## [Dataset rows]
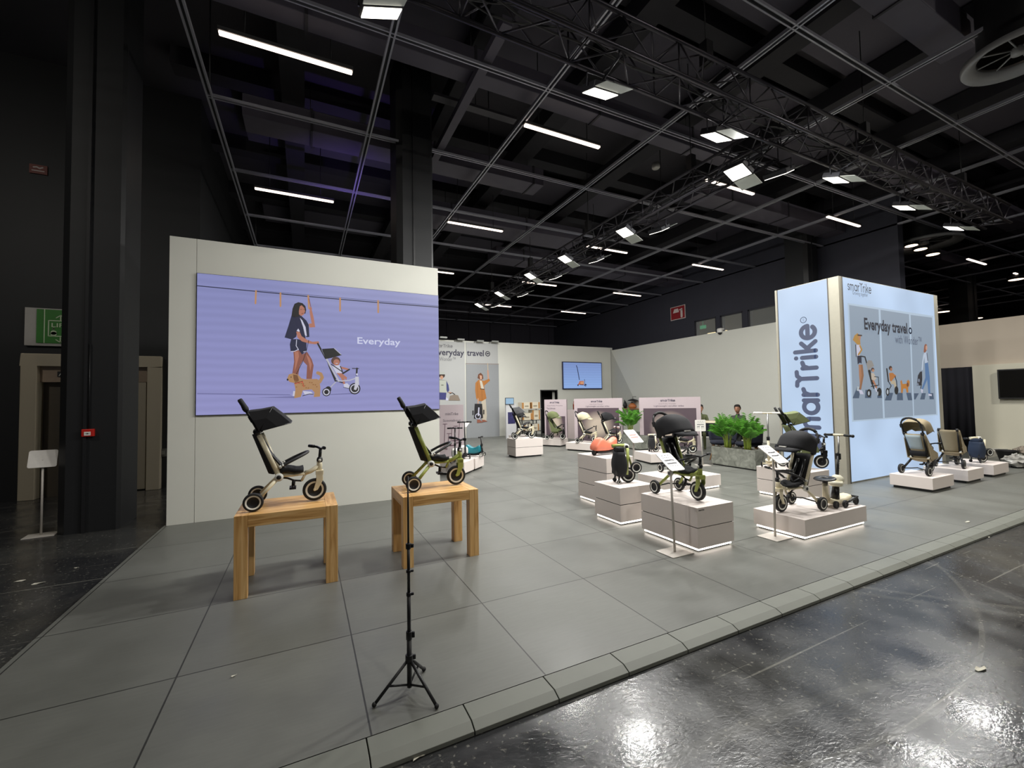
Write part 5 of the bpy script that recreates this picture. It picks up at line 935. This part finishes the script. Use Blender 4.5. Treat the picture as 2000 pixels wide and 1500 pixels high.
def planter(label, x0, x1, y0, y1, h, rz=0, org=None):
    w, d = x1 - x0, y1 - y0; t = thing('planter', label, 'planter', org or (x0, y0, 0), rz)
    MB().bb(.02, w - .02, .02, d - .02, 0, .03).obj('foot', BLACK, t)
    MB().bb(0, w, 0, .025, .03, h).bb(0, w, d - .025, d, .03, h).bb(0, .025, .025, d - .025, .03, h).bb(w - .025, w, .025, d - .025, .03, h).bb(.02, w - .02, .02, d - .02, .03, .08).obj('trough', M_CONC, t)
    MB().bb(.025, w - .025, .025, d - .025, .08, h - .03).obj('soil', mat((86, 66, 52), .95, bump=.5), t); return t
planter('long grey concrete-look planter holding two palms near the tower', 8.72, 9.02, 5.98, 7.08, .435)
palm('bushy green palm in the planter, the left one', 8.87, 6.75, .405, .74, 3); palm('bushy green palm in the planter, the right one', 8.87, 6.25, .405, .74, 5)
planter('grey planter seen between the two lilac panels', 9.25, 9.6, 10.05, 11.0, .435)
palm('green palm seen between the two lilac panels', 9.4, 10.65, .405, .85, 8, 24)
# meeting corner: table, chairs, people
tb = thing('meeting_table', 'pale round table top behind the upright sign stand', 'table', (10.3, 8.05, 0)); MB().lathe((0, 0, 0), (0, 0, 1), [(0, .9), (.55, .9), (.55, .935), (0, .935)], 32).obj('tabletop', mat((206, 192, 166), .5), tb); MB().tube([(0, 0, .02), (0, 0, .9)], .04).obj('pedestal', BLACK, tb); MB().lathe((0, 0, 0), (0, 0, 1), [(0, 0), (.3, 0), (.3, .02), (0, .02)], 24).obj('foot', BLACK, tb)
NAVY = mat((28, 32, 46), .9)
def chair(label, x, y, deg, sc=1.):
    t = thing('shell_chair', label, 'chair', (x, y, 0), math.radians(deg), 'navy shell chairs'); rows = []
    for i in range(9):
        f = i / 8; row = []
        for j in range(13):
            q = PI * j / 12 + PI / 2; r = .3 + .03 * f; row.append((r * math.cos(q) * .95, r * math.sin(q), .48 + (.42 * f) * (.45 + .55 * abs(math.cos(q - 0)))))
        rows.append(row)
    MB().grid(rows).obj('backrest', NAVY, t, solid=.04); MB().lathe((0, 0, 0), (0, 0, 1), [(0, .4), (.27, .4), (.3, .44), (.28, .49), (0, .49)], 24).obj('seat', NAVY, t)
    for a, b in ((-1, -1), (1, -1), (-1, 1), (1, 1)): MB().tube([(a * .15, b * .15, .41), (a * .24, b * .24, 0)], [.02, .012], 8).obj('leg', mat((170, 120, 70), .5), t)
    return t
chair('navy shell chair left of the sign stand behind the lilac panel', 9.6, 7.45, 200)
chair('navy shell chair behind the left palm', 9.75, 6.85, 120); chair('navy shell chair behind the right palm', 9.9, 5.95, 90); chair('navy shell chair under the person in the green jacket', 11.2, 9.3, 45); chair('navy shell chair under the dark-haired person behind the palms', 11.2, 8.0, 10)
def skinned(name, pts, edges, m, parent, sub=2):
    me = bpy.data.meshes.new(name); me.from_pydata([p[0] for p in pts], edges, []); me.materials.append(m); o = bpy.data.objects.new(name, me); COL.objects.link(o); o.parent = parent
    sk = o.modifiers.new('skin', 'SKIN'); me.skin_vertices or None
    bm = bmesh.new(); bm.from_mesh(me); ly = bm.verts.layers.skin.verify(); bm.verts.ensure_lookup_table()
    for v, p in zip(bm.verts, pts): v[ly].radius = (p[1], p[2] if len(p) > 2 else p[1])
    bm.verts[0][ly].use_root = True; bm.to_mesh(me); bm.free(); s = o.modifiers.new('sub', 'SUBSURF'); s.levels = s.render_levels = sub; o.modifiers['skin'].use_smooth_shade = True; return o
def person(label, x, y, deg, jacket, hairc, cap=False, zlift=0.):
    t = thing('person', label, 'person', (x, y, zlift), math.radians(deg)); SKN = mat((184, 134, 108), .55)
    P = [((0, 0, .52), .13, .15), ((.01, 0, .75), .12, .16), ((-.01, 0, .98), .11, .18), ((.0, 0, 1.06), .06, .07), ((.01, 0, 1.13), .05, .05)]
    E_ = [(0, 1), (1, 2), (2, 3), (3, 4)]
    for sd in (-1, 1):
        n = len(P); P += [((0, sd * .16, 1.01), .055), ((.08, sd * .22, .76), .042), ((.28, sd * .12, .80), .03)]; E_ += [(2, n), (n, n + 1), (n + 1, n + 2)]
        n = len(P); P += [((.02, sd * .09, .5), .085), ((.42, sd * .12, .5), .06), ((.42, sd * .13, .08), .04), ((.52, sd * .14, .035), .035)]; E_ += [(0, n), (n, n + 1), (n + 1, n + 2), (n + 2, n + 3)]
    skinned('clothed_body', P, E_, jacket, t)
    hd = MB().ball((.03, 0, 1.24), (.088, .072, .115), n=20); hd.ball((.118, 0, 1.225), (.018, .012, .022), n=8); hd.tube([(.0, 0, 1.07), (.01, 0, 1.18)], .048)
    for sd in (-1, 1): hd.ball((.02, sd * .073, 1.235), (.018, .009, .03), n=8)
    hd.obj('head', SKN, t, sub=1)
    fc = MB()
    for sd in (-1, 1): fc.ball((.108, sd * .03, 1.255), (.008, .012, .006), n=8); fc.tube([(.105, sd * .014, 1.275), (.1, sd * .045, 1.277)], .004, 6)
    fc.tube([(.112, -.02, 1.185), (.116, 0, 1.183), (.112, .02, 1.185)], .004, 6); fc.obj('face_details', mat((60, 34, 30), .6), t)
    rows = []
    for i in range(9):
        th = .02 + i / 8 * 1.7; rows.append([(.015 + .098 * math.sin(th * (1 if math.cos(q) < .2 else .62)) * math.cos(q), .084 * math.sin(th) * math.sin(q), 1.25 + .125 * math.cos(th * (1 if math.cos(q) < .2 else .62))) for q in [2 * PI * j / 20 for j in range(21)]])
    MB().grid(rows).obj('hair', mat(hairc, .8), t, solid=.008)
    for sd in (-1, 1):
        h_ = MB().tube([(.27, sd * .12, .80), (.34, sd * .1, .8)], [.03, .036], 8, flat=.6)
        for k in range(4): y0 = sd * .1 + (k - 1.5) * .018; h_.tube([(.33, y0, .8), (.37, y0, .795), (.395 - abs(k - 1.3) * .006, y0, .78)], [.009, .0085, .007], 6)
        h_.tube([(.3, sd * .075, .8), (.335, sd * .05, .79), (.355, sd * .045, .78)], [.01, .009, .008], 6); h_.obj('hand', SKN, t)
    return t
qa = GX(1368, 800, 11.2); person('person in a green jacket seated at the edge of the lilac panel', qa.x, qa.y, 215, mat((92, 98, 66), .9), (24, 20, 18))
qb = GX(1441, 805, 11.2); person('dark-haired person seated behind the palms, head showing', qb.x, qb.y, 200, mat((70, 74, 70), .9), (26, 20, 18))
bo = thing('bottle', 'green drink bottle on the round table edge', 'bottle', (9.95, 7.75, .936)); MB().lathe((0, 0, 0), (0, 0, 1), [(0, 0), (.035, 0), (.035, .12), (.012, .16), (.012, .19), (0, .19)], 14).obj('glass', mat((150, 190, 110), .2), bo)
# ================================================================== BITS ON THE FLOOR
for i, (px, py, r, nm) in enumerate(((822, 1475, .03, 'torn white paper scrap lying on the dark floor near the platform edge'), (1925, 1047, .05, 'white paper scrap on the dark floor at the far right'), (1914, 1308, .03, 'small yellowish scrap on the dark floor at the right'), (42, 1135, .03, 'white scrap on the dark floor left of the platform'), (76, 1140, .035, 'pale flat scrap on the dark floor, next to the white one'), (1890, 1020, .025, 'tiny white scrap on the platform at the right'), (456, 1322, .012, 'tiny white crumb on the tiles below the left table'), (148, 1110, .02, 'small white scrap below the blank sign stand'))):
    z = 0 if i in (5, 6) else HZ; p = GZ(px, py, z); rr = random.Random(i); pts = []
    for k in range(9): a = 2 * PI * k / 9; q = r * rr.uniform(.5, 1.2); pts.append((q * math.cos(a) * 1.5, q * math.sin(a) * .6, .002 + rr.uniform(0, .008)))
    o = MB().add(pts, [tuple(range(9))]).obj('paper_scrap', mat((206, 202, 186), .8), None, solid=.002); o.location = p; o.rotation_euler = (0, 0, rr.uniform(-.6, .6)); tag(o, nm, 'scrap')
# rubbish by the beige wall
tub = thing('tub', 'black tub with a green label beside the beige wall', 'tub', tuple(GZ(1968, 900, 0))); tub.scale = (.62, .62, .68); MB().lathe((0, 0, 0), (0, 0, 1), [(0, 0), (.2, 0), (.3, .34), (.33, .36), (.3, .36), (.2, .04)], 24).obj('bucket', BLACK, tub); MB().box((-.02, -.285, .2), (.3, .02, .14), Matrix.Rotation(.1, 3, 'X')).obj('label', mat((70, 120, 60), .5), tub)
def sack(label, px, py, r, seed, c, sc=(1, .7, .5)):
    rr = random.Random(seed); p = GZ(px, py, 0); rows = []
    for i in range(15):
        th = PI * i / 14; rows.append([(r * sc[0] * math.sin(th) * math.cos(q) * k, r * sc[1] * math.sin(th) * math.sin(q) * k, max(0, r * sc[2] * (1 + math.cos(th) * k))) for q, k in [(2 * PI * j / 20, 1 + .18 * math.sin(5 * j + i * 2.3 + seed) * math.sin(i * 1.7)) for j in range(21)]])
    rows = [[(x + rr.uniform(-.02, .02), y + rr.uniform(-.02, .02), max(0, z + rr.uniform(-.025, .03))) for x, y, z in row[:-1]] for row in rows]; rows = [row + [row[0]] for row in rows]
    o = MB().grid(rows, smooth=False).obj('rubbish_bag', mat(c, .25, var=.3, vs=30, bump=.8, bs=60), None); o.location = p; tag(o, label, 'bag'); return o
sack('crumpled clear rubbish bag on the floor at the right edge', 1988, 912, .3, 2, (168, 166, 160), (1.1, .7, .42)); sack('smaller grey crumpled bag lying behind the clear one', 2003, 899, .3, 5, (150, 140, 128))
fl = thing('long_carton', 'flat white carton lying along the foot of the beige wall', 'box', tuple(GZ(1938, 893, 0))); MB().bb(-.5, 1.1, 0, .25, 0, .14).obj('carton', mat((190, 188, 180), .6), fl)
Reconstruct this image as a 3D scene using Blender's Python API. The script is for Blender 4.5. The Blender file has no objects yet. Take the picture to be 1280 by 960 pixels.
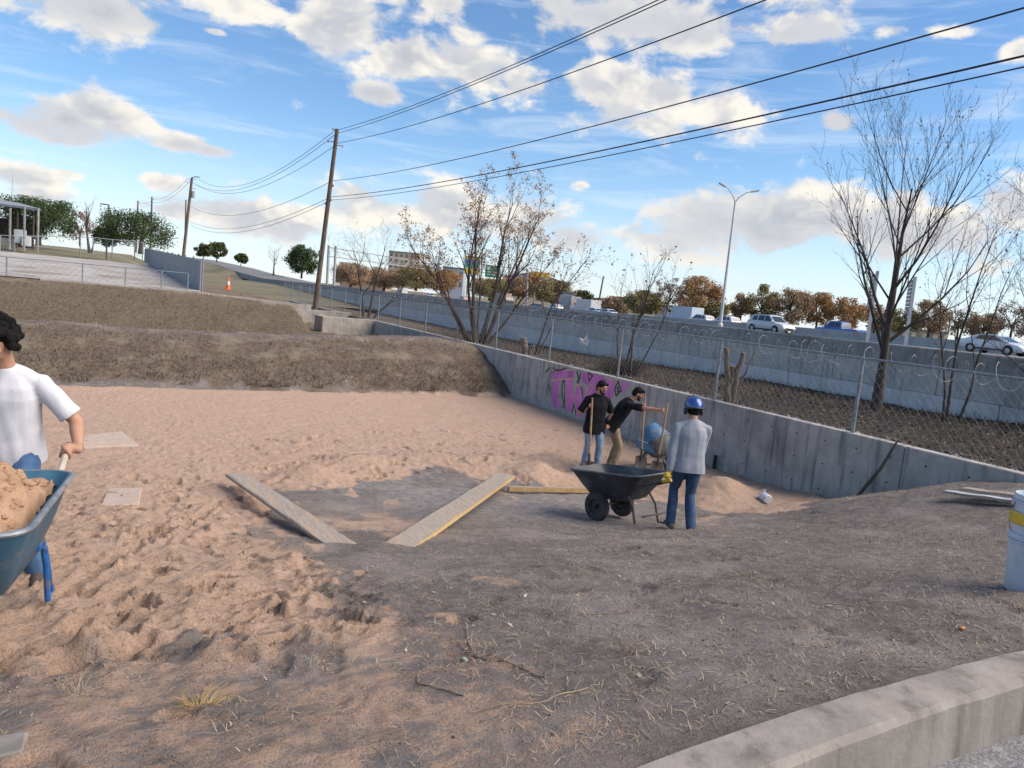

## [Goal]
Locate all lines that include the word "objects" and copy them out.

## [Correct result]
    me = bpy.data.meshes.new(name); me.from_pydata([p[0] for p in pts], edges, []); me.materials.append(m); o = bpy.data.objects.new(name, me); COL.objects.link(o); o.parent = parent
Reconstruct this image as a 3D scene using Blender's Python API. The script is for Blender 4.5. The Blender file has no objects yet. Take the picture to be 1280 by 960 pixels.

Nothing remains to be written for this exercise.